-- start of Recorded information --

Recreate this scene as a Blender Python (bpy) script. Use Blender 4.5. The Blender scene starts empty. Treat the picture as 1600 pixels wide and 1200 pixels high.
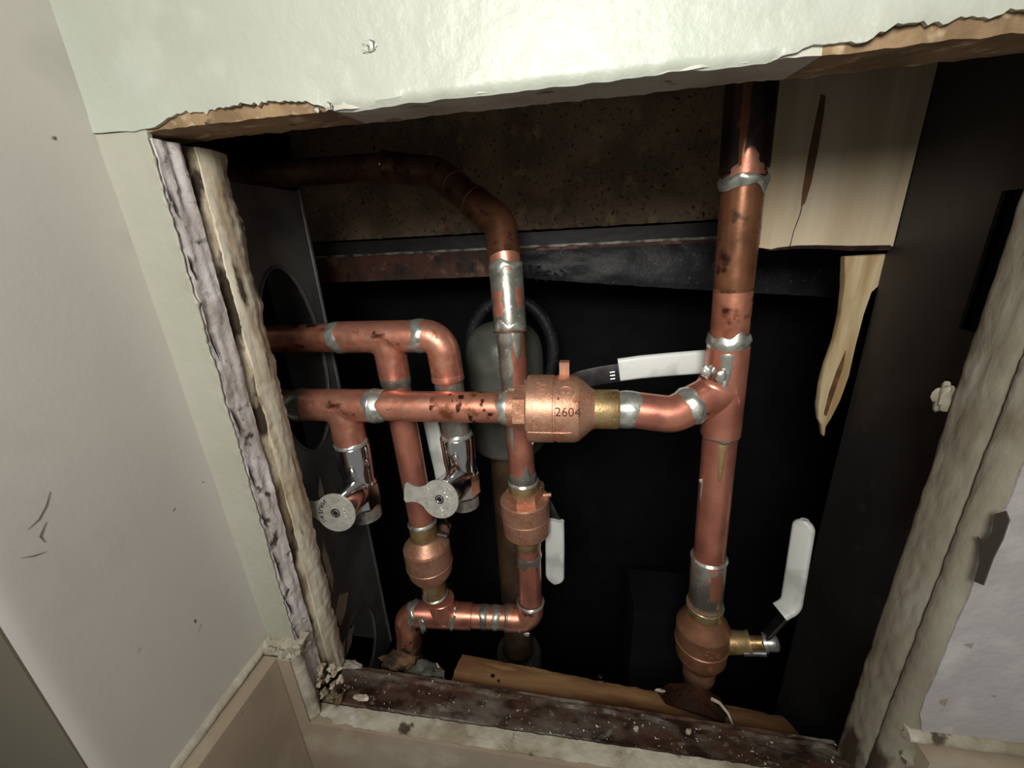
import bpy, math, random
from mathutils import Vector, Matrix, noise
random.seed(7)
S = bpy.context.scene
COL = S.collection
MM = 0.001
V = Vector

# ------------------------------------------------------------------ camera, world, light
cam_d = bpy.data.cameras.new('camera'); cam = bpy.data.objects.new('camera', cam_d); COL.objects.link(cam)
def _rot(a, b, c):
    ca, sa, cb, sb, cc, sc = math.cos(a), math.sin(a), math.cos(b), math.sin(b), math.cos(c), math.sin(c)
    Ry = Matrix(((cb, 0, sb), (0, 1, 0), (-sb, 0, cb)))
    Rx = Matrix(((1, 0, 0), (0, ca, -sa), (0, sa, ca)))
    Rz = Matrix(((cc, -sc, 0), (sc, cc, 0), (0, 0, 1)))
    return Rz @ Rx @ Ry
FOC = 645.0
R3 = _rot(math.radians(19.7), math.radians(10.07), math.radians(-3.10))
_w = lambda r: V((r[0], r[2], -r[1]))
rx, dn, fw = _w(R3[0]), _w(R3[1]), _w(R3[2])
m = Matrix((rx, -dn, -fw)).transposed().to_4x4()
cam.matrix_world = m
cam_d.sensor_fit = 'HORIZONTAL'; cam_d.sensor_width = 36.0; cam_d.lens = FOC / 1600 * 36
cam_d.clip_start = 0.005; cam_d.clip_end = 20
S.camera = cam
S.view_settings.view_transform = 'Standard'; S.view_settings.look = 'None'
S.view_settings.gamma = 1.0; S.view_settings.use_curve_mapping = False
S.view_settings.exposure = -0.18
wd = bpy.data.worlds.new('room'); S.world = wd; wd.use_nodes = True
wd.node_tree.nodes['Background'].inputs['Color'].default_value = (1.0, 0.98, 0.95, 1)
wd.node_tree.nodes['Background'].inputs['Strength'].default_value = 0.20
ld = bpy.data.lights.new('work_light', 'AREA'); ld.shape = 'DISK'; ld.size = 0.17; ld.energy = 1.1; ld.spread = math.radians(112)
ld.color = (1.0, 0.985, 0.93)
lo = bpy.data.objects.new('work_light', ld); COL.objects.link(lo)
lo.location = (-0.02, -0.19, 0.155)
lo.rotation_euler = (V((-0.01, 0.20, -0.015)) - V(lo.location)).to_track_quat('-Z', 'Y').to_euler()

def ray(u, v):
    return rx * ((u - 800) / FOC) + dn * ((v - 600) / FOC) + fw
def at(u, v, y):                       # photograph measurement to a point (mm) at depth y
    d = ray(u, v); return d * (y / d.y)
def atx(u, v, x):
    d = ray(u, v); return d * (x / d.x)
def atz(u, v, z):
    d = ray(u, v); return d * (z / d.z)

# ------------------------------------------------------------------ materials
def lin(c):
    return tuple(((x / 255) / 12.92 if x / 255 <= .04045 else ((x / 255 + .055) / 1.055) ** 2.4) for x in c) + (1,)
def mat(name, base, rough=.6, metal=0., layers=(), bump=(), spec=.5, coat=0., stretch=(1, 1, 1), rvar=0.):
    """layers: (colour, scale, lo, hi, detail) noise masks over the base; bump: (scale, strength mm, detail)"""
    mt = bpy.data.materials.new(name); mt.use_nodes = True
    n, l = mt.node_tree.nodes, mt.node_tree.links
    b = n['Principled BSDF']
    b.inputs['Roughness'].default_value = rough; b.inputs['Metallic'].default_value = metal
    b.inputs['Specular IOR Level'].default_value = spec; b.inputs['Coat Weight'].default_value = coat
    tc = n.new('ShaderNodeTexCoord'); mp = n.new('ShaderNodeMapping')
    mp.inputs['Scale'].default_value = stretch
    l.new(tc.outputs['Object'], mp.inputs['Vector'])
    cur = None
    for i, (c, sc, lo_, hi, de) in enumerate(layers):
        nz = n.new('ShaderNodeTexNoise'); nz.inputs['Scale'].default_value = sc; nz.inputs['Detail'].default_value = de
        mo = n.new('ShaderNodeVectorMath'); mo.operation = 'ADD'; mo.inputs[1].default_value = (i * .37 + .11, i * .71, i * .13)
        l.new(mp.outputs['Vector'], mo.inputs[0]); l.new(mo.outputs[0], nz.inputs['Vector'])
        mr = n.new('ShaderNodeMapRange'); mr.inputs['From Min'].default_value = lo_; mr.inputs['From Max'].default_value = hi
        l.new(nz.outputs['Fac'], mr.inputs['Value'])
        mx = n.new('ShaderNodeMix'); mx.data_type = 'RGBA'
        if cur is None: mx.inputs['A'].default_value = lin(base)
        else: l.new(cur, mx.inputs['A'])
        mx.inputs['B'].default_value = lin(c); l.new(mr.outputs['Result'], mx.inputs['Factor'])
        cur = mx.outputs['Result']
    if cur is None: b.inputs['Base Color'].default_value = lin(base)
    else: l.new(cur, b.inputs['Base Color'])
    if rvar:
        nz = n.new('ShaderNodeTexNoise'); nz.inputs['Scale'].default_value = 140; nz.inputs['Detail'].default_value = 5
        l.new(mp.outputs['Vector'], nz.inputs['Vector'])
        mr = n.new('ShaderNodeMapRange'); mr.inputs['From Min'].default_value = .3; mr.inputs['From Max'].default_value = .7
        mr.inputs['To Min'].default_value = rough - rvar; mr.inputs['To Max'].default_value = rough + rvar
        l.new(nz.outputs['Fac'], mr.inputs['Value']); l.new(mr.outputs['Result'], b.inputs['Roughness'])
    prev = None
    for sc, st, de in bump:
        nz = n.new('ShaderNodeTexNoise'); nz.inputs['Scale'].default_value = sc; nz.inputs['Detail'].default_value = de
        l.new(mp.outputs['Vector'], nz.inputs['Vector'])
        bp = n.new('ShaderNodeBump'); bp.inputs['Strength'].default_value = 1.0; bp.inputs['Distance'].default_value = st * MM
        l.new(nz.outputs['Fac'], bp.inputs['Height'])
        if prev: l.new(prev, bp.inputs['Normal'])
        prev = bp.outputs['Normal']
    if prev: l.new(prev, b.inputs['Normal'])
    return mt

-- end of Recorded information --

Given instruction:
Each line above is to be copied verbatim. Drop any image from the copy.

Written reply:
Recreate this scene as a Blender Python (bpy) script. Use Blender 4.5. The Blender scene starts empty. Treat the picture as 1600 pixels wide and 1200 pixels high.
import bpy, math, random
from mathutils import Vector, Matrix, noise
random.seed(7)
S = bpy.context.scene
COL = S.collection
MM = 0.001
V = Vector

# ------------------------------------------------------------------ camera, world, light
cam_d = bpy.data.cameras.new('camera'); cam = bpy.data.objects.new('camera', cam_d); COL.objects.link(cam)
def _rot(a, b, c):
    ca, sa, cb, sb, cc, sc = math.cos(a), math.sin(a), math.cos(b), math.sin(b), math.cos(c), math.sin(c)
    Ry = Matrix(((cb, 0, sb), (0, 1, 0), (-sb, 0, cb)))
    Rx = Matrix(((1, 0, 0), (0, ca, -sa), (0, sa, ca)))
    Rz = Matrix(((cc, -sc, 0), (sc, cc, 0), (0, 0, 1)))
    return Rz @ Rx @ Ry
FOC = 645.0
R3 = _rot(math.radians(19.7), math.radians(10.07), math.radians(-3.10))
_w = lambda r: V((r[0], r[2], -r[1]))
rx, dn, fw = _w(R3[0]), _w(R3[1]), _w(R3[2])
m = Matrix((rx, -dn, -fw)).transposed().to_4x4()
cam.matrix_world = m
cam_d.sensor_fit = 'HORIZONTAL'; cam_d.sensor_width = 36.0; cam_d.lens = FOC / 1600 * 36
cam_d.clip_start = 0.005; cam_d.clip_end = 20
S.camera = cam
S.view_settings.view_transform = 'Standard'; S.view_settings.look = 'None'
S.view_settings.gamma = 1.0; S.view_settings.use_curve_mapping = False
S.view_settings.exposure = -0.18
wd = bpy.data.worlds.new('room'); S.world = wd; wd.use_nodes = True
wd.node_tree.nodes['Background'].inputs['Color'].default_value = (1.0, 0.98, 0.95, 1)
wd.node_tree.nodes['Background'].inputs['Strength'].default_value = 0.20
ld = bpy.data.lights.new('work_light', 'AREA'); ld.shape = 'DISK'; ld.size = 0.17; ld.energy = 1.1; ld.spread = math.radians(112)
ld.color = (1.0, 0.985, 0.93)
lo = bpy.data.objects.new('work_light', ld); COL.objects.link(lo)
lo.location = (-0.02, -0.19, 0.155)
lo.rotation_euler = (V((-0.01, 0.20, -0.015)) - V(lo.location)).to_track_quat('-Z', 'Y').to_euler()

def ray(u, v):
    return rx * ((u - 800) / FOC) + dn * ((v - 600) / FOC) + fw
def at(u, v, y):                       # photograph measurement to a point (mm) at depth y
    d = ray(u, v); return d * (y / d.y)
def atx(u, v, x):
    d = ray(u, v); return d * (x / d.x)
def atz(u, v, z):
    d = ray(u, v); return d * (z / d.z)

# ------------------------------------------------------------------ materials
def lin(c):
    return tuple(((x / 255) / 12.92 if x / 255 <= .04045 else ((x / 255 + .055) / 1.055) ** 2.4) for x in c) + (1,)
def mat(name, base, rough=.6, metal=0., layers=(), bump=(), spec=.5, coat=0., stretch=(1, 1, 1), rvar=0.):
    """layers: (colour, scale, lo, hi, detail) noise masks over the base; bump: (scale, strength mm, detail)"""
    mt = bpy.data.materials.new(name); mt.use_nodes = True
    n, l = mt.node_tree.nodes, mt.node_tree.links
    b = n['Principled BSDF']
    b.inputs['Roughness'].default_value = rough; b.inputs['Metallic'].default_value = metal
    b.inputs['Specular IOR Level'].default_value = spec; b.inputs['Coat Weight'].default_value = coat
    tc = n.new('ShaderNodeTexCoord'); mp = n.new('ShaderNodeMapping')
    mp.inputs['Scale'].default_value = stretch
    l.new(tc.outputs['Object'], mp.inputs['Vector'])
    cur = None
    for i, (c, sc, lo_, hi, de) in enumerate(layers):
        nz = n.new('ShaderNodeTexNoise'); nz.inputs['Scale'].default_value = sc; nz.inputs['Detail'].default_value = de
        mo = n.new('ShaderNodeVectorMath'); mo.operation = 'ADD'; mo.inputs[1].default_value = (i * .37 + .11, i * .71, i * .13)
        l.new(mp.outputs['Vector'], mo.inputs[0]); l.new(mo.outputs[0], nz.inputs['Vector'])
        mr = n.new('ShaderNodeMapRange'); mr.inputs['From Min'].default_value = lo_; mr.inputs['From Max'].default_value = hi
        l.new(nz.outputs['Fac'], mr.inputs['Value'])
        mx = n.new('ShaderNodeMix'); mx.data_type = 'RGBA'
        if cur is None: mx.inputs['A'].default_value = lin(base)
        else: l.new(cur, mx.inputs['A'])
        mx.inputs['B'].default_value = lin(c); l.new(mr.outputs['Result'], mx.inputs['Factor'])
        cur = mx.outputs['Result']
    if cur is None: b.inputs['Base Color'].default_value = lin(base)
    else: l.new(cur, b.inputs['Base Color'])
    if rvar:
        nz = n.new('ShaderNodeTexNoise'); nz.inputs['Scale'].default_value = 140; nz.inputs['Detail'].default_value = 5
        l.new(mp.outputs['Vector'], nz.inputs['Vector'])
        mr = n.new('ShaderNodeMapRange'); mr.inputs['From Min'].default_value = .3; mr.inputs['From Max'].default_value = .7
        mr.inputs['To Min'].default_value = rough - rvar; mr.inputs['To Max'].default_value = rough + rvar
        l.new(nz.outputs['Fac'], mr.inputs['Value']); l.new(mr.outputs['Result'], b.inputs['Roughness'])
    prev = None
    for sc, st, de in bump:
        nz = n.new('ShaderNodeTexNoise'); nz.inputs['Scale'].default_value = sc; nz.inputs['Detail'].default_value = de
        l.new(mp.outputs['Vector'], nz.inputs['Vector'])
        bp = n.new('ShaderNodeBump'); bp.inputs['Strength'].default_value = 1.0; bp.inputs['Distance'].default_value = st * MM
        l.new(nz.outputs['Fac'], bp.inputs['Height'])
        if prev: l.new(prev, bp.inputs['Normal'])
        prev = bp.outputs['Normal']
    if prev: l.new(prev, b.inputs['Normal'])
    return mt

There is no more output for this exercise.